#### SOURCE RECORDS

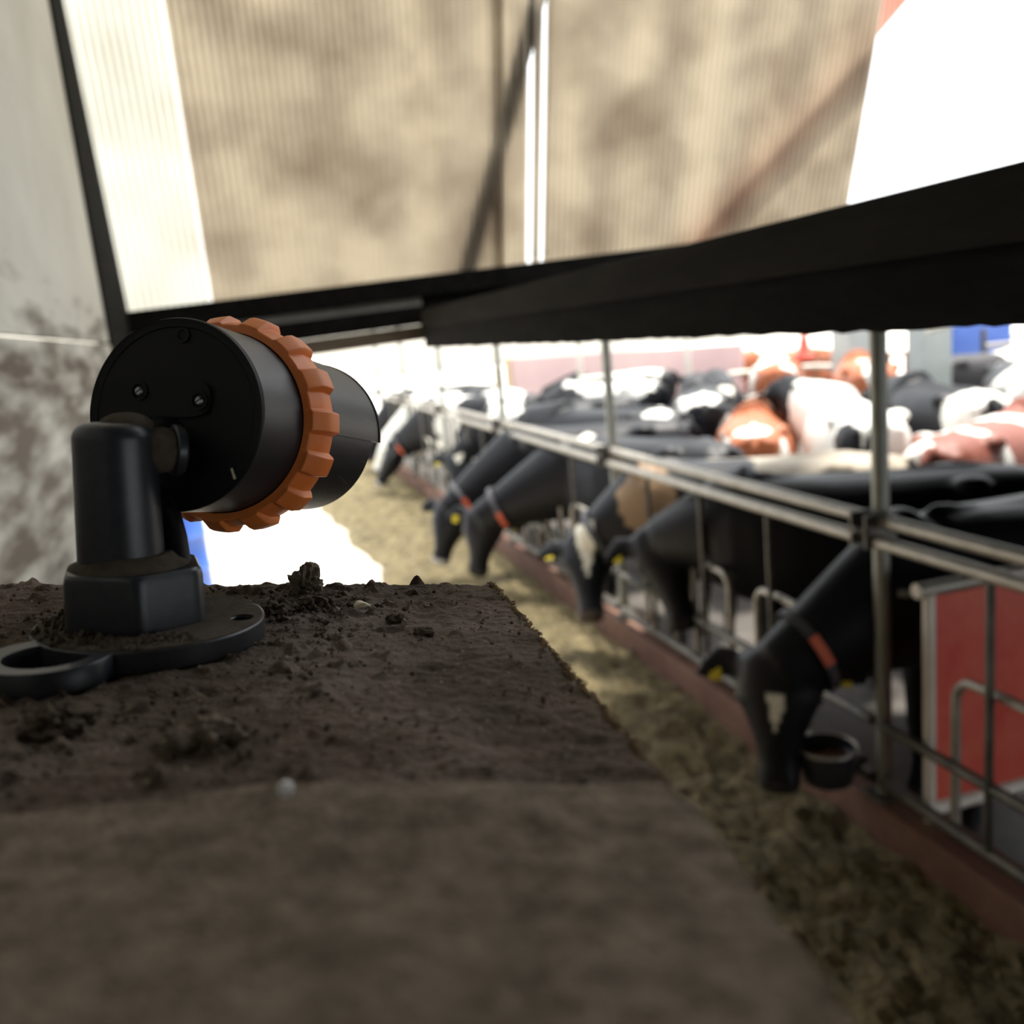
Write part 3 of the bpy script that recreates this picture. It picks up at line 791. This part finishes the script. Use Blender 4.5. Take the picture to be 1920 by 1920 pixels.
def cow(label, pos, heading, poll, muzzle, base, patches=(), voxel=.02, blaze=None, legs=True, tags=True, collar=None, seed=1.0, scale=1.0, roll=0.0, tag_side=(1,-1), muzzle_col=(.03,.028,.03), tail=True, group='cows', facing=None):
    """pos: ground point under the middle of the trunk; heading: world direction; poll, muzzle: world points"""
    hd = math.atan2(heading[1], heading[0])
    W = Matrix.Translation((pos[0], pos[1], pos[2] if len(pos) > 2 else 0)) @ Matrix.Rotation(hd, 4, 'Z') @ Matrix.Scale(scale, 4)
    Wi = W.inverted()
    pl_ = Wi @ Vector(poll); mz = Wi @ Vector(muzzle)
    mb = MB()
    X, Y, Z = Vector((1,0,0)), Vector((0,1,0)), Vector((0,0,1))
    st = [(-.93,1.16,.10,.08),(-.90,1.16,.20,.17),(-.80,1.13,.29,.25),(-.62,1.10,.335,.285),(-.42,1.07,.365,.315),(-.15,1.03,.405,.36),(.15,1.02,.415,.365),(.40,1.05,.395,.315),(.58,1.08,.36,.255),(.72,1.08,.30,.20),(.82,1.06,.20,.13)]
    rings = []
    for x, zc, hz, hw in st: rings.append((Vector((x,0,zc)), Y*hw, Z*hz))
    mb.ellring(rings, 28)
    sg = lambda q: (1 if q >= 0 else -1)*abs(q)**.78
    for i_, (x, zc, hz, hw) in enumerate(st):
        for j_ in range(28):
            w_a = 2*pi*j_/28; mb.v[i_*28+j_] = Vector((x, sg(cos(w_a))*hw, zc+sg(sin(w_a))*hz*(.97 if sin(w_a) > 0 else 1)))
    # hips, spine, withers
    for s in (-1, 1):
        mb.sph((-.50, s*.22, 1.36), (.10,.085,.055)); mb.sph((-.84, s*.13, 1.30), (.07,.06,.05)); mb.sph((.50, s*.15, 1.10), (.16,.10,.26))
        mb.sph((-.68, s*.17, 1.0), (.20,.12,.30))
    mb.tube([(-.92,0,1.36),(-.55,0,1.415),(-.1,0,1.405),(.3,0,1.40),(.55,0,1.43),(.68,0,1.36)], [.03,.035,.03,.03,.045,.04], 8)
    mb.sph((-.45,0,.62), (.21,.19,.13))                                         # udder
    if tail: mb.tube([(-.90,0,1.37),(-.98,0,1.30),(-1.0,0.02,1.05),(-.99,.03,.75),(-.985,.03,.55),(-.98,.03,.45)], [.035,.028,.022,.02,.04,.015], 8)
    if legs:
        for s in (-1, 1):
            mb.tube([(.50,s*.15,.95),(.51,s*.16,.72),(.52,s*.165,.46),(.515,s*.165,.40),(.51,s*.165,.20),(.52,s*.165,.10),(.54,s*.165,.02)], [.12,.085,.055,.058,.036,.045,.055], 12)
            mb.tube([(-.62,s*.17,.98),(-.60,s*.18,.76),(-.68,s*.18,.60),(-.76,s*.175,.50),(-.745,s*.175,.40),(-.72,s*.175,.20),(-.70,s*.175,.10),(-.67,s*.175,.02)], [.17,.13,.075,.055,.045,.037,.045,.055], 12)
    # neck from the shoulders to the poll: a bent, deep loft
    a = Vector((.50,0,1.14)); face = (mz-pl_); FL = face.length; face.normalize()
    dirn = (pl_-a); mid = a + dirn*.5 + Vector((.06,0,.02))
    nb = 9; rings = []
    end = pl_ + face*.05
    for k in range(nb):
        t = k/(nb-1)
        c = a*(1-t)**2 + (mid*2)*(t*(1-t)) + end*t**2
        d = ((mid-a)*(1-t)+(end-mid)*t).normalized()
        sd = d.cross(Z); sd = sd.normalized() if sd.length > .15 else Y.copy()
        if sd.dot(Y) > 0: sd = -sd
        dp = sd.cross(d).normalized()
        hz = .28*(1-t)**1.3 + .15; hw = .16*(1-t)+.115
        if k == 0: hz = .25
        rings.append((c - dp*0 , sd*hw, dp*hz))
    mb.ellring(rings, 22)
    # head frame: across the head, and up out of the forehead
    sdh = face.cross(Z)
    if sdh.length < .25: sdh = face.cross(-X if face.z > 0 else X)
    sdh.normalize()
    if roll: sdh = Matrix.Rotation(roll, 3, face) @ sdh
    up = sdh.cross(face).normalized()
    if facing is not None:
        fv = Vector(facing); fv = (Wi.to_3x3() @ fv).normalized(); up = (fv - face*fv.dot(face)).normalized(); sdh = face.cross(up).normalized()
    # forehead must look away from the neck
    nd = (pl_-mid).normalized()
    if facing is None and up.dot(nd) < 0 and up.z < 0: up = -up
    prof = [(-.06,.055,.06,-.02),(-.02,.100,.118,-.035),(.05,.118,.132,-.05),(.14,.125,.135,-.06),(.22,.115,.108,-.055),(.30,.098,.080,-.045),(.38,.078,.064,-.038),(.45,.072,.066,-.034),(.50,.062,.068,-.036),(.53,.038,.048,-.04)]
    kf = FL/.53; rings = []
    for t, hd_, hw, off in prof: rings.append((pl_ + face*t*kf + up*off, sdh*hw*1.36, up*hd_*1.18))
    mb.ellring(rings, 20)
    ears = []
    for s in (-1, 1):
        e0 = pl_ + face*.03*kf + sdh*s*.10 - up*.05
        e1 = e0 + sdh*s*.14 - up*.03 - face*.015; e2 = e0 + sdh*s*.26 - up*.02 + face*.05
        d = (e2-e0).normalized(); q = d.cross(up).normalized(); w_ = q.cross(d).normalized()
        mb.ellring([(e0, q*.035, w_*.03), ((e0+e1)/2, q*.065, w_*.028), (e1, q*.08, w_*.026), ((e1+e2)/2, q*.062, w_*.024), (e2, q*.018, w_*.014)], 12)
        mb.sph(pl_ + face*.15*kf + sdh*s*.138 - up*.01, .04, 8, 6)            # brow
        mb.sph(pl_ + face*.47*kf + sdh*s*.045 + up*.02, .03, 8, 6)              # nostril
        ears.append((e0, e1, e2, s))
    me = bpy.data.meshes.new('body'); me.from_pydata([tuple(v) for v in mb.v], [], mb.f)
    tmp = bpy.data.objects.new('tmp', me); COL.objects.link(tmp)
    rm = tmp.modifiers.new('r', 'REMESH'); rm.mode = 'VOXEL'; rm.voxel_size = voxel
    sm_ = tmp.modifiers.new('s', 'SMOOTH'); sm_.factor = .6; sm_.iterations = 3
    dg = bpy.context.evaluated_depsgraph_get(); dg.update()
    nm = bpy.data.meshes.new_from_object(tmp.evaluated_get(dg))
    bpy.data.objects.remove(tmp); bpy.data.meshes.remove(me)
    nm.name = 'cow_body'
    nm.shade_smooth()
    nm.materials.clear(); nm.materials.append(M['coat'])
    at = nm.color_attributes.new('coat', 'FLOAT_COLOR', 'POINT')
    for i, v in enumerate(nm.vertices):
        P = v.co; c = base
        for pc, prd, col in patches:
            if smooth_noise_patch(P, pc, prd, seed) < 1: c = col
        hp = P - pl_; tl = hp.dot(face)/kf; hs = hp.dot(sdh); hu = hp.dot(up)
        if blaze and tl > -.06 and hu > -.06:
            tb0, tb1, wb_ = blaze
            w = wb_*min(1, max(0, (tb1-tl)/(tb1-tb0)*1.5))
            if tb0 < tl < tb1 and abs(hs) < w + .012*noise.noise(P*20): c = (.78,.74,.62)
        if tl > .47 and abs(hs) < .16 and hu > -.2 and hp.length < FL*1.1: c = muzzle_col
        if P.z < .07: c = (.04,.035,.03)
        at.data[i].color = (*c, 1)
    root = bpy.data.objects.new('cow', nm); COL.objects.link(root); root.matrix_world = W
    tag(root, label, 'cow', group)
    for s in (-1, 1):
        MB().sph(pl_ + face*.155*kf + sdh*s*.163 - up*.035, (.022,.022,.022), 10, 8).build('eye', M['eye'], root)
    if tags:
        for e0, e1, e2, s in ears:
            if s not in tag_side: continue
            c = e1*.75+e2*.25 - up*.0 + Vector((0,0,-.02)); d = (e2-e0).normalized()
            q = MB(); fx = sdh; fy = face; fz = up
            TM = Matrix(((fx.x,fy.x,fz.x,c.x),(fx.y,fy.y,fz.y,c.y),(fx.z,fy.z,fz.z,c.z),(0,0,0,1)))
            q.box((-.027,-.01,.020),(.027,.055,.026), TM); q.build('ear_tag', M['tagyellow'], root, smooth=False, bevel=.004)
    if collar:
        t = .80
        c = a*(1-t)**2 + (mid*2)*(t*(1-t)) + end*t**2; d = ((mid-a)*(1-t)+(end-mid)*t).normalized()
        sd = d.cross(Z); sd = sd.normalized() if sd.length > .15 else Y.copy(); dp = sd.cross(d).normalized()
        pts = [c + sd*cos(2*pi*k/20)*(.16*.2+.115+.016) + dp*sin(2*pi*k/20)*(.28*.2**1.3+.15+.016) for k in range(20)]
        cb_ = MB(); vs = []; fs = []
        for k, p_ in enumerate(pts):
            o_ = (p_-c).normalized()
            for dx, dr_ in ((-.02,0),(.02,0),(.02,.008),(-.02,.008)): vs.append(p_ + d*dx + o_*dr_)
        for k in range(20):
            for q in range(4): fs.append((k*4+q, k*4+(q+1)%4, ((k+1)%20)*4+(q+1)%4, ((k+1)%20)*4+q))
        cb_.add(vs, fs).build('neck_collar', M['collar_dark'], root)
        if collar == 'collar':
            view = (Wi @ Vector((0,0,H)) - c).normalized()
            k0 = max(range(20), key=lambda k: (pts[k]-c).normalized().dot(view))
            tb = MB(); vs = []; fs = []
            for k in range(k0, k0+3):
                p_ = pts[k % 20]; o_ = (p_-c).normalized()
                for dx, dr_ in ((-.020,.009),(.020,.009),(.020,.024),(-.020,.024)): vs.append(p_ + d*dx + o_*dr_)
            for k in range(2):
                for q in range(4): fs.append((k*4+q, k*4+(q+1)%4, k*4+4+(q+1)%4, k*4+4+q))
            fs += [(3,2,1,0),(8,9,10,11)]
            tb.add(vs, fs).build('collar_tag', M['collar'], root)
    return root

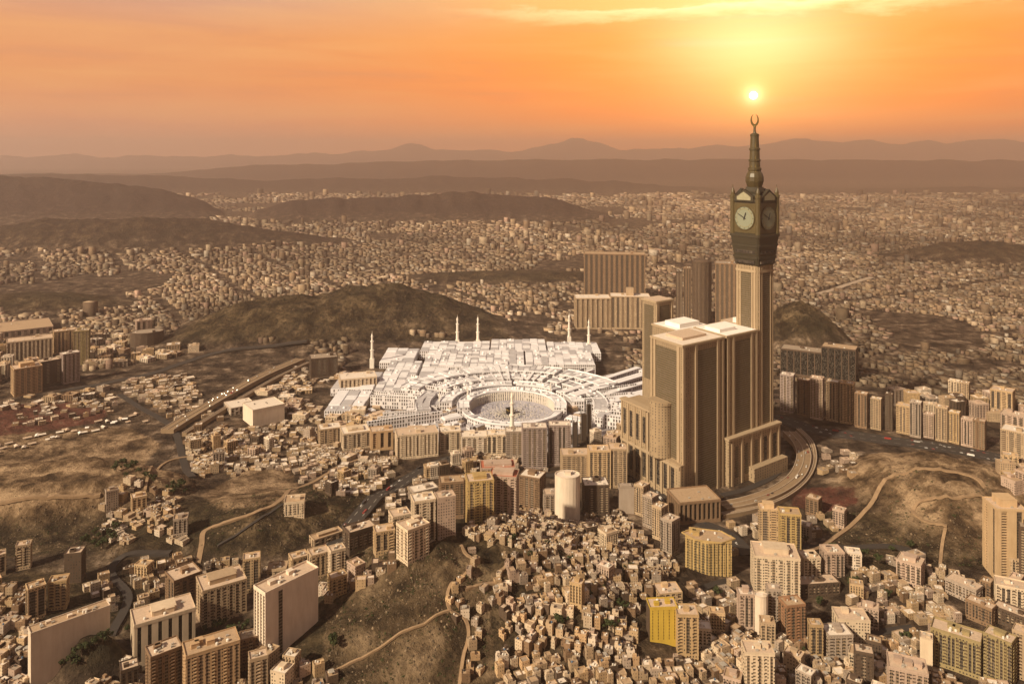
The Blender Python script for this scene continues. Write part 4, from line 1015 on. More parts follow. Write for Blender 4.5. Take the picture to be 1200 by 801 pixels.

########

## THE TASK
Using the entries above, find all lines with "this". Copy them.

## RESULT BELOW
Write part 3 of the bpy script that recreates this picture. It picks up at line 791. This part finishes the script. Use Blender 4.5. Take the picture to be 1920 by 1920 pixels.
The Blender Python script for this scene continues. Write part 4, from line 1015 on. More parts follow. Write for Blender 4.5. Take the picture to be 1200 by 801 pixels.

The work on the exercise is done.